Hi Shelley – I’m so glad you are enjoying the blog! I think it’s so wonderful that you thank your own mother for modeling those behaviors and parenting skills that you will then pass on to Rosie. Thanks for being part of this on-line conversation and for sharing your thoughts. Love you!
Oh so many good questions! I don’t have a daughter but for now I think if I did, I wouldn’t allow makeup play. To me, makeup is something that is a bit seductive, and it doesn’t seem right for little girls to wear them. There are exceptions of course, like for special events or even performances on stage, but not as a common occurrence.
Probably the most girly I got as a kid was having my nails painted clear when my mom had hers done. Even that was a rare occasion. I just wasn’t big on makeup, and only got into it in high school.

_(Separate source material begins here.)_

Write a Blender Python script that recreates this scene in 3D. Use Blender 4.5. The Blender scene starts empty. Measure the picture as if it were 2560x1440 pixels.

Now I love makeup and hands down I can get done up and look so much more polished when I wear it. At the same time I know I can also rock it without any make up. I suppose the message I would send my imaginary daughter is that makeup isn’t a big deal, doesn’t define who she is, isn’t needed to feel great, and is more appropriate for women.
Nice comments – thanks for your thoughts! I think you hit the nail on the head.
I really like your point #3 about setting boundaries between adult and childhood activities. I think in our culture we seem to have gotten away from that idea. It’s ok to tell our children that certain things are ok for us, but not for them yet. At least I think it’s ok :-). Great blog and thoughtful insights!